I've been feeling all alone out here. A little down in the dumps with the move and lack of friends. I'm not saying it's been bad. Families have dropped by, brought us food and hellos, we've been very welcomed. I just feel secluded. I've begun running in the mornings before Stan leaves for work. I'll run for about 20 minutes out- find a nice sandy lot with a view, do my sun salutes, and run back home. This time has been helping. After my run today I went into the back yard and found our first rose.
Well today I had a really wonderful experience going to the grocery store. I think it was a tender mercy like my rose and I'm truly grateful. When I pulled into Staters I saw a blood bank mobile and decided to go over even though I had all 3 kids. I asked the wait time and talked to the guy in charge for a little bit- could I do this with kids? would they be okay inside the truck? in the end I let the driver of the truck sit outisde with my 3 lovelies in the Stater parking lot while I went inside to donate blood. Normally I wouldn't do this, but I had this urge to do something for somebody else and here was my unlikely opportunity. They were so kind and all 3 kids were willing to sit in the chairs in the shade and eat goodies that you get from donating- juice and goldfish and such. It was mainly routine inside, the power didgo out when the technician was trying to get a blood sample for my iron, but it was just a nice easy time to relax and realize that I hadn't given blood since I before I was expecting Israel. It just was never convenient with kids or pregnancy or nursing. I'm so glad that I went. The workers told me my kids did really well and were such good sports. During the 15 minutes I had to sit after I'd donated I watched them out the window and they looked really happy. Even Eliza was doing well without me. Israel kept talking to the man (I didn't even get his name). The lady who was doing the snacks turned out to be LDS and we talked a little about the church (she's from San Bernideno). Afterwards the driver was really complementary of my good kids and they were so good in the grocery store after. In fact, he was on lunch break when he saw us coming out of the store and helped unload my cart- no heavy lifting he reminded me with a smile (I told him I didn't thing groceries counted as I let him load the back of my car. I felt such kindness, such goodness from there guys inside at the Blood bank. I really feel like I followed a prompting to go over there. I mean really, deciding to donate blood with 3 young kids? Deciding to let a stranger watch them outside the truck? this is not normal for me. I know this sounds really small, and in some ways it is, but my experience today has made everything sunnier. I feel like I have better kids, and that I can contribute. I'm so glad I listened to that prompting. God reminded me today that I'm not all alone- I have a whole community willing to interact and be a part of my life.

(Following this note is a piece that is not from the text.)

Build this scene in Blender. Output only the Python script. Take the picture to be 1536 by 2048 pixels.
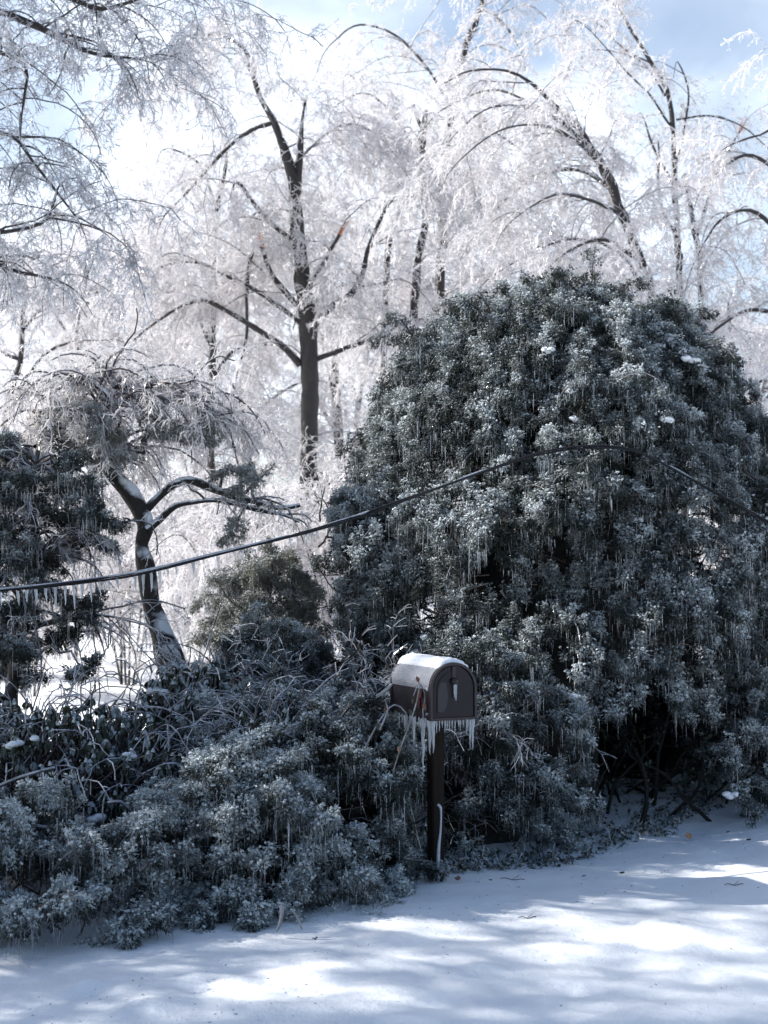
import bpy, bmesh, math, random
import numpy as np
from mathutils import Vector

for o in list(bpy.data.objects): bpy.data.objects.remove(o)
SC = bpy.context.scene
COL = SC.collection
R = math.radians
# ------------------------------------------------------------------ camera
F = 2844.0                       # focal length in photo pixels (50 mm on a 36 mm tall frame)
CAMZ = 1.8
PITCH = math.atan((1140 - 1024) / F)
cam_d = bpy.data.cameras.new('camera')
cam = bpy.data.objects.new('camera', cam_d); COL.objects.link(cam)
cam.location = (0, 0, CAMZ)
cam.rotation_euler = (math.pi / 2 + PITCH, 0, 0)
cam_d.sensor_fit = 'VERTICAL'; cam_d.sensor_height = 36; cam_d.sensor_width = 27
cam_d.lens = 50; cam_d.clip_end = 2000; cam_d.clip_start = 0.1
cam_d.dof.use_dof = True; cam_d.dof.focus_distance = 8.5; cam_d.dof.aperture_fstop = 3.6
SC.camera = cam
# ------------------------------------------------------------------ light
SUN_EL, SUN_AZ = 34.0, -84.0     # azimuth from straight ahead (+y), negative = to the left
SKY_STRENGTH, SUN_STRENGTH = 0.10, 5.0
SC.view_settings.view_transform = 'Standard'; SC.view_settings.look = 'None'
SC.view_settings.gamma = 1; SC.view_settings.use_curve_mapping = False
SC.view_settings.exposure = 0.84
sun_dir = Vector((math.sin(R(SUN_AZ)) * math.cos(R(SUN_EL)), math.cos(R(SUN_AZ)) * math.cos(R(SUN_EL)), math.sin(R(SUN_EL))))
sd = bpy.data.lights.new('sun', 'SUN'); sd.energy = SUN_STRENGTH; sd.angle = R(0.53); sd.color = (1, 0.97, 0.92)
sun = bpy.data.objects.new('sun', sd); COL.objects.link(sun)
sun.rotation_euler = (-sun_dir).to_track_quat('-Z', 'Y').to_euler(); sun.location = (0, 0, 30)
SC.cycles.max_bounces = 9; SC.cycles.diffuse_bounces = 3; SC.cycles.glossy_bounces = 2
SC.cycles.transmission_bounces = 5; SC.cycles.transparent_max_bounces = 12
SC.cycles.sample_clamp_indirect = 4; SC.cycles.caustics_reflective = False; SC.cycles.caustics_refractive = False

W = bpy.data.worlds.new("World"); SC.world = W; W.use_nodes = True
nt = W.node_tree; nt.nodes.clear()
N = nt.nodes.new; L = nt.links.new
out = N('ShaderNodeOutputWorld'); bg = N('ShaderNodeBackground'); bg.inputs[1].default_value = SKY_STRENGTH
sky = N('ShaderNodeTexSky'); sky.sky_type = 'NISHITA'; sky.sun_disc = False
sky.sun_elevation = R(SUN_EL); sky.sun_rotation = R(SUN_AZ)
sky.air_density = 1.0; sky.dust_density = 0.4; sky.ozone_density = 1.6
tc = N('ShaderNodeTexCoord'); mp = N('ShaderNodeMapping'); mp.inputs['Scale'].default_value = (1, 1, 1.7); mp.inputs['Location'].default_value = (0.37, 0.1, 0.25)
n1 = N('ShaderNodeTexNoise'); n1.inputs['Scale'].default_value = 4.2; n1.inputs['Detail'].default_value = 8; n1.inputs['Roughness'].default_value = 0.52; n1.inputs['Distortion'].default_value = 0.25
cr = N('ShaderNodeValToRGB'); cr.color_ramp.elements[0].position = 0.41; cr.color_ramp.elements[1].position = 0.60
cr.color_ramp.interpolation = 'B_SPLINE'
cr.color_ramp.elements[0].color = (0.12, 0.12, 0.12, 1); cr.color_ramp.elements[1].color = (1, 1, 1, 1)
mx = N('ShaderNodeMix'); mx.data_type = 'RGBA'
# a bank of thin bright cloud ahead, clear blue sky behind the camera
dt = N('ShaderNodeVectorMath'); dt.operation = 'DOT_PRODUCT'; L(tc.outputs['Generated'], dt.inputs[0]); dt.inputs[1].default_value = (-0.30, 0.93, 0.20)
dr = N('ShaderNodeMapRange'); dr.interpolation_type = 'SMOOTHSTEP'; dr.inputs[1].default_value = 0.10; dr.inputs[2].default_value = 0.80; L(dt.outputs['Value'], dr.inputs[0])
mu = N('ShaderNodeMath'); mu.operation = 'MULTIPLY'; L(cr.outputs[0], mu.inputs[0]); L(dr.outputs[0], mu.inputs[1])
mx.inputs['B'].default_value = (7.8, 8.5, 9.4, 1)
L(tc.outputs['Generated'], mp.inputs[0]); L(mp.outputs[0], n1.inputs['Vector']); L(n1.outputs['Fac'], cr.inputs[0])
L(mu.outputs[0], mx.inputs['Factor']); L(sky.outputs[0], mx.inputs['A']);

L(mx.outputs['Result'], bg.inputs[0]); L(bg.outputs[0], out.inputs[0])

# ------------------------------------------------------------------ helpers
def at(px, py, Y):
    u = (px - 768) / F; v = (1024 - py) / F
    d = np.array([u, math.cos(PITCH) - v * math.sin(PITCH), math.sin(PITCH) + v * math.cos(PITCH)])
    return np.array([0, 0, CAMZ]) + d * (Y / d[1])
def ground_at(px, py):
    a = at(px, py, 1.0) - np.array([0, 0, CAMZ])
    k = -CAMZ / a[2]
    return np.array([a[0] * k, a[1] * k, 0.0])

def hash3(i, j, k, seed):
    h = (i * 374761393 + j * 668265263 + k * 1274126177 + seed * 974711) & 0xffffffff
    h = ((h ^ (h >> 13)) * 1103515245) & 0xffffffff
    h = ((h ^ (h >> 16)) * 2246822519) & 0xffffffff
    return ((h ^ (h >> 15)) & 0xffffff) / float(0xffffff)
def vnoise(P, seed=0):
    P = np.asarray(P, float); I = np.floor(P).astype(np.int64); f = P - I; f = f * f * (3 - 2 * f)
    r = 0
    for a in (0, 1):
        for b in (0, 1):
            for c in (0, 1):
                w = (f[..., 0] if a else 1 - f[..., 0]) * (f[..., 1] if b else 1 - f[..., 1]) * (f[..., 2] if c else 1 - f[..., 2])
                r = r + w * hash3(I[..., 0] + a, I[..., 1] + b, I[..., 2] + c, seed)
    return r * 2 - 1
def fbm(P, scale, octv=4, seed=0):
    P = np.asarray(P, float) * scale; r = 0; a = 1
    for o in range(octv):
        r = r + a * vnoise(P, seed + o); P = P * 2.03; a *= 0.5
    return r / 1.6

def unit(v): return v / (np.linalg.norm(v, axis=-1, keepdims=True) + 1e-9)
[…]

Thank you men and women of the LifeStream. Today you went above and beyond for a mom with 3 kids and she is truly grateful.
7 comments:
I've been feeling alone since you left too, although I don't have the excuse of just moving to a new state. I need to start reaching out and making friends again. I love you!
I love you too Robin! Yu sweet ting
That was such a tender story, you are a wonderful woman and I know you will have dear friends in no time!
Robin, will you tell me your yoga story? I mean, when you get free time (or at least some quieter time).
marchant_m@yahoo.com
I definitely know how you are feeling...I'm going through the same thing. Thanks for your story...it's nice to know I'm not alone. I know you'll find some close friends soon. Hang in there!
Hey Robin, Just remember that a family who loves you guys and misses you is thinking about you all the way from Buenos Aires, Argentina!!
It is interesting how so many of us are now in the same situation. We do miss you guys. Stan- I've started Chi Running. I ran a mile (barefoot) this morning without any knee pain. I didn't even break a sweat! Thanks for telling me about it.